Des critiques sévères émanent désormais des propres rangs de parti. Le conseiller national PLR Hans-Peter Portmann qualifie le compromis d'inapplicable. À sa connaissance, les restrictions qui y sont inscrites violent le droit de la neutralité. Selon le Zurichois, il n'y a désormais que deux possibilités: soit l'initiative parlementaire est laissée en l'état, soit toutes les conditions – à l'exception de l'obligation de non-réexportation fixée à cinq ans par une nation acheteuse – sont supprimées.
Pas de compromis possible
Il dénonce notamment la condition selon laquelle il ne doit pas y avoir de risque que le matériel de guerre soit utilisé contre la population civile. «C'est tout de même déconnecté de la réalité, déclare le conseiller national.
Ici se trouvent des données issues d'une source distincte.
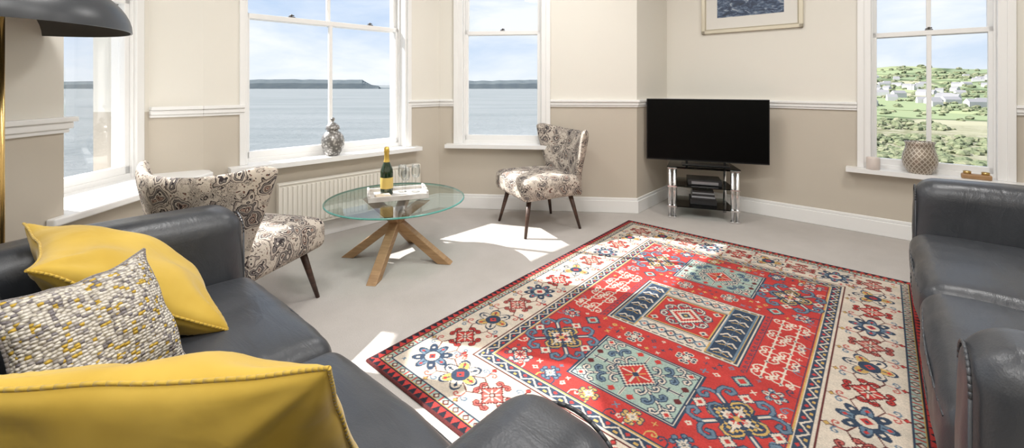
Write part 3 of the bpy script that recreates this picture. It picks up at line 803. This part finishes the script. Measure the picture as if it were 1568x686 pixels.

Dans le Donbass, des civils sont également morts dans cette guerre.» En conséquence, avec cette condition, l'Ukraine ne devrait jamais recevoir d'armement de fabrication suisse selon lui. De plus, le libéral-radical affirme que le compromis n'apporte rien à l'industrie de l'armement locale. Il contient tout simplement trop de conditions. «Chaque pays se dira: 'Nous n'entrerons pas dans ce jeu-là'».
Hans-Peter Portmann ne se fait pas trop d'illusions. À part des propositions individuelles qui pourraient être rejetées par la gauche, il n'y a plus rien à faire. «Ce train est probablement parti, le problème reste irrésolu.»
Le PLR préfère ne pas faire de commentaires étendus sur les propos de son député. Hans-Peter Portmann a ses propres opinions, ce n'est pas nouveau, souligne tout de même le chef de parti Thierry Burkart. Mais l'initiative parlementaire ne viole en aucun cas le droit de la neutralité: «La Convention de La Haye ne règle pas la réexportation.» Maja Riniker, conseillère nationale du PLR et co-initiatrice du compromis, invite expressément son collègue de parti à s'impliquer dans le processus législatif: «Les propositions sont toujours les bienvenues.»
Action contre un briseur de paix
De l'autre côté du compromis, la conseillère nationale socialiste Franziska Roth ne se montre guère impressionnée, ni par l'attitude du Conseil fédéral ni par l'opposition de Hans-Peter Portmann. Le gouvernement s'empêtre dans des contradictions, expose-t-elle. Le rapport sur la neutralité de 1993 stipule par exemple que le système exige toujours une action active contre un briseur de paix. Quant au perturbateur issu du PLR, selon Franziska Roth, il s'agit exclusivement de renforcer l'industrie d'armement locale. «Mais pour cela, nous ne céderons pas d'un pouce», déclare l'élue.
Le compromis est une bonne solution, souligne la conseillère nationale socialiste. L'objection de Hans-Peter Portmann selon laquelle des civils sont sous les bombes dans le Donbass ne vaut pas: «L'Ukraine exerce son droit à l'autodéfense reconnu par l'ONU.» Selon la socialiste, il s'agit maintenant de faire preuve de solidarité avec les Ukrainiens et les pays européens. «Même s'il ne s'agit que de quelques milliers de cartouches, nous ne devons pas mettre de bâtons dans les roues de nos partenaires.»